By Robert C. Cowles 3 min read

On Aug. 14, a white, four-door pickup, without a company name on its doors, and with a Texas Truck registration plate ADS-2369 was parked on private land of a person not at home at that time. Upon inquiry the occupants declared themselves to be surveying plots of land as preparation for determining the availability of natural gas.

On Aug. 16, the same truck returned with the occupants continuing their surveys following trees decorated with ribbons along Martin Road in Henry Clay Township. Christmas in August this is not.

Martin Road runs north off Route 40. The first mile of it is paved, the rest is not. The land is divided largely into 10-plus acre strips leading off the road. Most of the people along it are dependent upon wells for water. There is a limited municipal water system that is dependent upon wells further down the road.

In illustration of the old maxim that business owners will probably sell you the rope with which to hang them, there are reports that tanker trucks are drawing water from that limited system. Thus if this search is fruitful residents are confronted with heavy trucks and equipment moving over a dirt road and shaking the wells in close proximity to the roadway.

Henry Clay Township, like the state of Pennsylvania, has no laws drawn up with natural gas drilling in mind. What restrictions exist in zoning regulations and surface or sub-surface mining may or may not be applicable. It is important to remember that many of the townships, including Henry Clay, took themselves out of the Fayette County zoning regulations substituting their own regulations. Thus the recent court decision based upon county zoning may or may not apply.

It is hard to foresee anything but a decade of controversy if this process is permitted to continue.

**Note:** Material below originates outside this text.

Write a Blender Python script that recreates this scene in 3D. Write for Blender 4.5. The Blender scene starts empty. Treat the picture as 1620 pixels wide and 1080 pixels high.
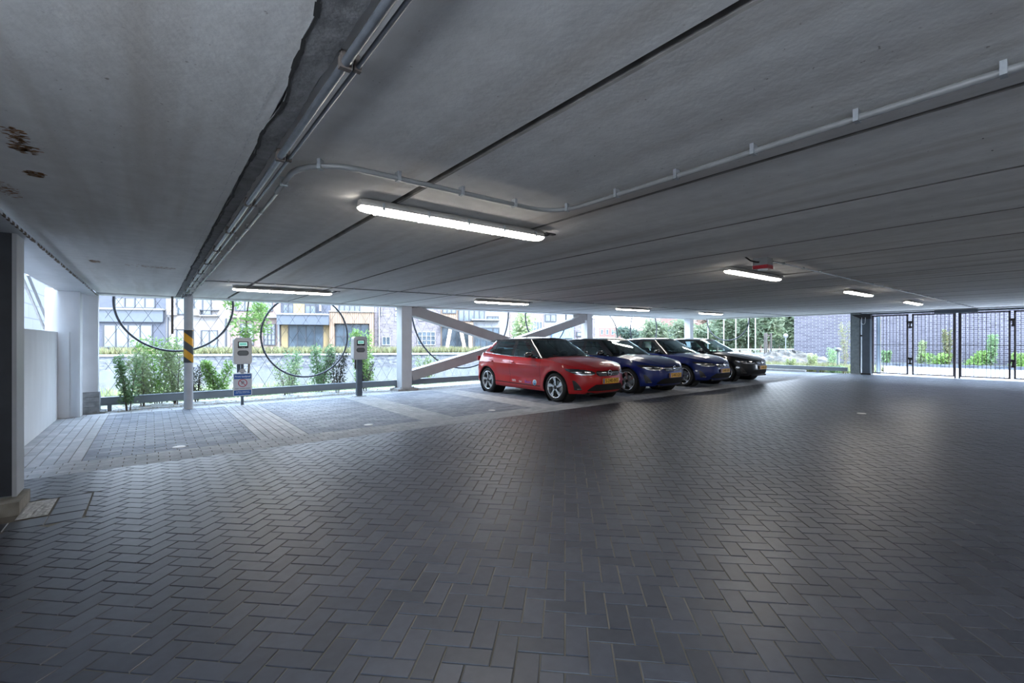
import bpy, math, random
import numpy as np
from mathutils import Vector, Matrix

# ------------------------------------------------------------------ camera, world, exposure
SC = bpy.context.scene
COL = SC.collection
H = 1.30                                   # eye height, metres
TH = math.radians(38.37)                   # camera heading, clockwise from +Y
ST, CT = math.sin(TH), math.cos(TH)
F = 720.0                                  # focal length in pixels of the 1620 frame (16 mm)
cam = bpy.data.cameras.new('camera'); cam.lens = 16; cam.sensor_width = 36
cam.clip_start = 0.05; cam.clip_end = 500
camo = bpy.data.objects.new('camera', cam); COL.objects.link(camo)
camo.location = (0, 0, H); camo.rotation_euler = (math.radians(90), 0, -TH)
SC.camera = camo
vs = SC.view_settings
vs.view_transform = 'Standard'; vs.look = 'None'; vs.gamma = 1; vs.use_curve_mapping = False
vs.exposure = 0.78
w = bpy.data.worlds.new('overcast_sky'); SC.world = w; w.use_nodes = True
nt = w.node_tree
bg = nt.nodes['Background']
tc = nt.nodes.new('ShaderNodeTexCoord'); sp = nt.nodes.new('ShaderNodeSeparateXYZ')
rp = nt.nodes.new('ShaderNodeValToRGB'); rp.color_ramp.elements[0].position = 0.0
rp.color_ramp.elements[0].color = (0.82, 0.90, 1.0, 1)
rp.color_ramp.elements[1].position = 0.6; rp.color_ramp.elements[1].color = (0.55, 0.74, 1.0, 1)
nt.links.new(tc.outputs['Generated'], sp.inputs[0]); nt.links.new(sp.outputs['Z'], rp.inputs[0])
nt.links.new(rp.outputs[0], bg.inputs[0]); bg.inputs[1].default_value = 8.5
sun = bpy.data.lights.new('hazy_sun', 'SUN'); sun.energy = 9.0; sun.angle = math.radians(25)
sun.color = (1.0, 0.97, 0.92)
suno = bpy.data.objects.new('hazy_sun', sun); COL.objects.link(suno)
suno.rotation_euler = Vector((-0.22, 0.85, -1.0)).to_track_quat('-Z', 'Y').to_euler()
LAMP_W = 26.0                              # emission strength of the tube diffusers
SC.cycles.use_denoising = True
SC.cycles.max_bounces = 8; SC.cycles.diffuse_bounces = 5; SC.cycles.transparent_max_bounces = 12
SC.cycles.sample_clamp_indirect = 6
random.seed(7); RNG = np.random.default_rng(11)

# ------------------------------------------------------------------ where things stand
def U(px): return (px - 810.0) / F
def cw(xc, z, h=0.0): return (z*ST + xc*CT, z*CT - xc*ST, h)          # camera-aligned metres to world
def on_floor(px, py, h=0.0):
    z = F*(h - H)/(540.0 - py); return cw(U(px)*z, z, h)
def facY(X): return 11.4 + 0.036*X
def on_fac(px):
    u = U(px); dx, dy = ST + u*CT, CT - u*ST
    t = 11.4/(dy - 0.036*dx); return (dx*t, dy*t, t)
def on_x(px, X):
    u = U(px); t = X/(ST + u*CT); return (X, t*(CT - u*ST), t)
def hh(py, t): return H + (540.0 - py)*t/F
def HC(X): return 2.20 + 0.011*max(X, 0.0)                            # underside of the deck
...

It is accurate to say that the industry has never admitted that their activities have had any effect upon water sources, not that those activities have had no effect. Not proven is standard industry response to water problems.

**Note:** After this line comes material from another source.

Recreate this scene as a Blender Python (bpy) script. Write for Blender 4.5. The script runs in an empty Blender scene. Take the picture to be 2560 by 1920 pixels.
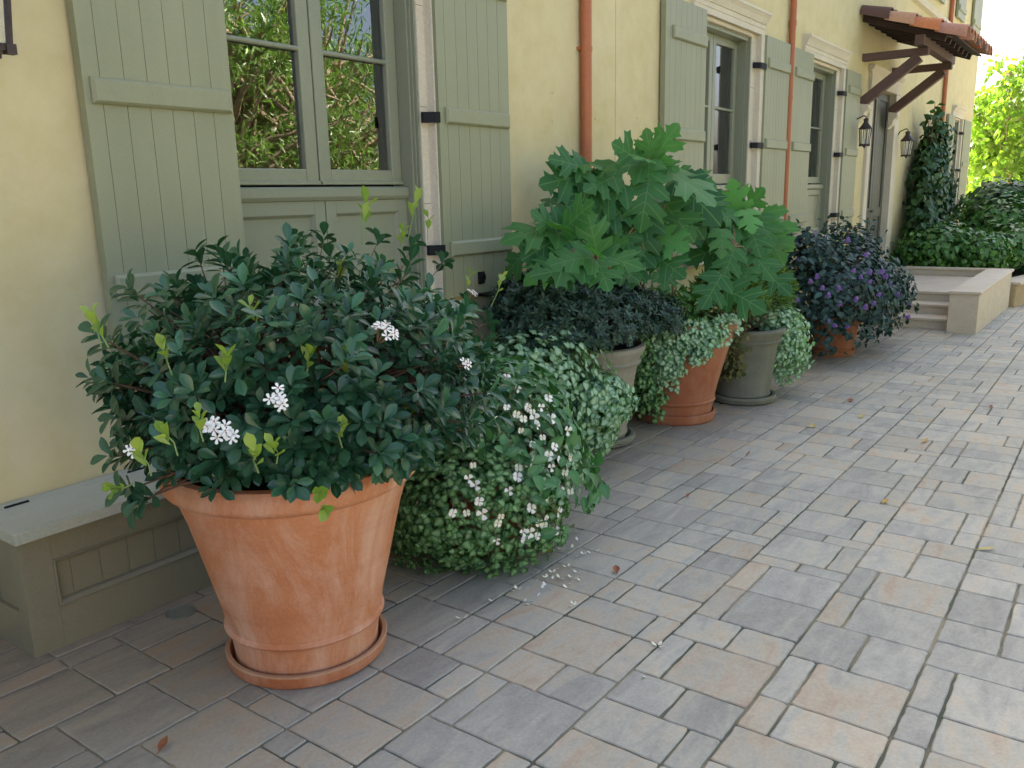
import bpy, math, random
import numpy as np
from mathutils import Vector, Matrix
random.seed(7); RNG = np.random.default_rng(11)
PI = math.pi
sc = bpy.context.scene
COL = sc.collection

# ------------------------------------------------------------ camera
ROT = np.array([[0.5857933, -0.8101397, -0.022797978], [-0.1901203, -0.1100181, -0.9755769], [0.78784543, 0.57582081, -0.2184719]])
FPX = 2089.9; CAMH = 1.55
cam = bpy.data.cameras.new("camera"); camo = bpy.data.objects.new("camera", cam); COL.objects.link(camo)
m = Matrix(((ROT[0][0], -ROT[1][0], -ROT[2][0], 0), (ROT[0][1], -ROT[1][1], -ROT[2][1], 0), (ROT[0][2], -ROT[1][2], -ROT[2][2], CAMH), (0, 0, 0, 1)))
camo.matrix_world = m
cam.sensor_width = 36; cam.lens = 36 * FPX / 2560; cam.clip_start = 0.05; cam.clip_end = 400
sc.camera = camo

def gz(x): return -0.022 * (x - 1.0)
def rayd(u, v):
    u *= 2560 / 2212; v *= 2560 / 2212
    return ROT.T @ np.array([(u - 1280) / FPX, (v - 960) / FPX, 1.0])
def at(u, v, Y):          # sight line met with the upright plane y=Y
    d = rayd(u, v); t = Y / d[1]; return Vector((d[0] * t, Y, CAMH + d[2] * t))
def ong(u, v):
    d = rayd(u, v); t = (0.022 - CAMH) / (d[2] + 0.022 * d[0]); return Vector((d[0] * t, d[1] * t, CAMH + d[2] * t))

# ------------------------------------------------------------ object helpers
def tag(o, label=None, cat=None, group=None, kind=None):
    if label: o["label"] = label
    if cat: o["category"] = cat
    if group: o["group"] = group
    if kind: o["kind"] = kind
    return o
def empty(name, loc=(0, 0, 0), rz=0, **k):
    o = bpy.data.objects.new(name, None); o.location = loc; o.rotation_euler = (0, 0, rz); COL.objects.link(o); return tag(o, **k)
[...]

Thus, the individual residents are left with meeting the legal burden of proof in the matter of causation. We can expect a decade in which plaintiffs try to prove a legal cause-effect relationship between the companies’ activities and everything from car wheel alignment to stillborn babies.

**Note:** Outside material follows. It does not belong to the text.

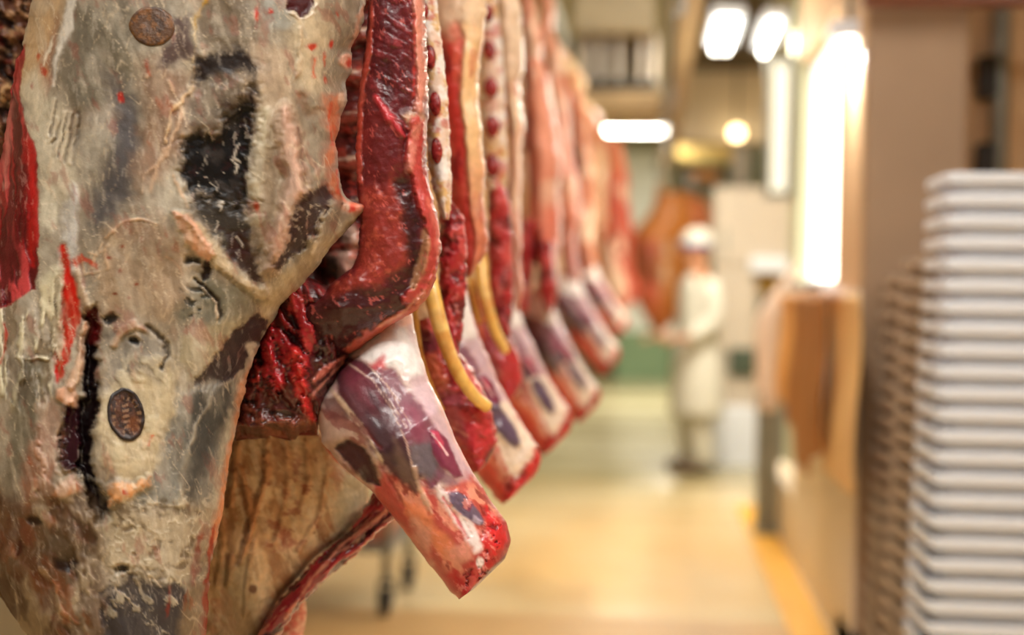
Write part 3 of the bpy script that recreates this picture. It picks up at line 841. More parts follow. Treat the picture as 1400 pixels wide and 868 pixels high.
def paint_skirt(p):
    p.base((92, 20, 24)); p.wet[:] = .38
    p.mottle((122, 36, 34), 34, .52, .68, .8, 80, 2)
    p.mottle((82, 18, 24), 26, .52, .64, .8, 85, 3)
    p.bumps(40, 6, 4, 85, 2); p.bumps(9, 1.5, 3)
    # ribbed dark muscle at the top
    t = p.mask([(512, -80), (562, -80), (566, 60), (562, 180), (548, 186), (520, 150), (500, 160), (505, 60)], 14)
    p._mix(np.arange(len(p.u)), t * .8, (86, 16, 24), 0, None)
    p.mottle((140, 48, 52), 9, .54, .64, .55, 28, 5, where=t, dh=4)
    p.mottle((70, 10, 20), 22, .5, .62, .7, 88, 3, where=t)
    p.stroke([(508, -40), (507, 30), (503, 76), (496, 110), (491, 150), (488, 200), (492, 250)], [5, 5, 6, 8, 10, 10, 8], (200, 84, 66), 6, .9, 3, dh=10)
    p.poly([(520, 80), (536, 70), (538, 120), (530, 150), (518, 130)], (66, 12, 20), 14, .8, 4, dh=-8)
    p.stroke([(513, 132), (530, 158), (546, 178), (553, 186)], [5, 10, 10, 6], (184, 50, 58), 7, .9, 3, dh=9)
    p.poly([(500, 150), (530, 170), (552, 190), (566, 250), (560, 300), (520, 300), (494, 260)], (92, 20, 24), 18, .8, 8)
    # granular orange red sheet below
    p.poly([(492, 250), (524, 262), (532, 240), (542, 262), (560, 300), (560, 360), (530, 380), (500, 402), (452, 404), (452, 388), (484, 372), (494, 330)], (140, 46, 36), 18, .8, 7, 12, dh=4)
    p.mottle((186, 84, 64), 9, .56, .7, .5, where=p.mask([(488, 250), (560, 260), (556, 380), (450, 404)], 16), dh=2)
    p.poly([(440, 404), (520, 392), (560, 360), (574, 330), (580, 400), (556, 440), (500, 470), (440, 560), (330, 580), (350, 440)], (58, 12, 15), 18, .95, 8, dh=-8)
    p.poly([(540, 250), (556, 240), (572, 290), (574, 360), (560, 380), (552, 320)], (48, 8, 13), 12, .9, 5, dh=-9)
    # thick rim
    p.stroke([(572, -90), (571, 0), (574, 60), (577, 110), (574, 150)], [14, 15, 15, 15, 12], (214, 140, 122), 9, .95, 4, dh=16)
    p.stroke([(566, 20), (567, 70), (566, 130)], 3, (196, 62, 56), 5, .8, 3)
    p.poly([(548, 158), (562, 152), (580, 158), (582, 178), (562, 182)], (196, 156, 126), 8, .85, 5, dh=12)
    p.stroke([(570, 170), (568, 210), (572, 240), (584, 280), (594, 320), (592, 352), (580, 392), (560, 410)], [22, 24, 22, 22, 20, 22, 22, 18], (176, 60, 56), 9, .95, 5, 10, dh=18)
    p.stroke([(574, 170), (562, 200), (560, 230)], 9, (212, 132, 118), 7, .8, 4, dh=4)
    p.stroke([(584, 270), (600, 318), (598, 352)], [5, 7, 5], (214, 112, 98), 6, .7, 3)
    p.stroke([(580, 316), (582, 340), (574, 370), (566, 392)], [7, 11, 11, 6], (166, 118, 84), 7, .85, 4, dh=2)
    p.stroke([(596, 370), (584, 404), (566, 424), (530, 444), (500, 462), (478, 478)], [8, 14, 14, 14, 14, 10], (188, 84, 68), 8, .9, 5, 10, dh=10)
    p.stroke([(580, 400), (550, 428), (516, 448)], 4, (214, 150, 124), 4, .6, 3)
    p.mottle((214, 104, 96), 6, .68, .78, .4, 60, 2)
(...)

On Martin Road we wonder why the burden is on the individual property owner. Pennsylvania has a better record than some other states in the regulation of mining activities even though there have been examples of land restoration that has had to be done at taxpayer expense.

Our legislators are in their summer slumber but the companies are not. It is interesting that an industry which operates across many state lines is calling state regulations adequate when there are no state regulations written with gas drilling in mind.

Traditionally such industries have called for federal regulation to avoid a patchwork of perhaps contradictory state regulations. Yet this industry, with the exception of seeking and being granted federal exemption from clean stream regulations, has argued loudly for existing state regulations when there are none presently.

What do they know about their activities that required them to seek such exemption?

If a mountain community with an unpaved road and little regulatory enforcement mechanisms can be targeted for natural gas development by this industry one suspects it can happen anywhere. Beware the white Texas registered pickup. Your road or street may be next.

Robert C. Cowles is a resident of Markleysburg.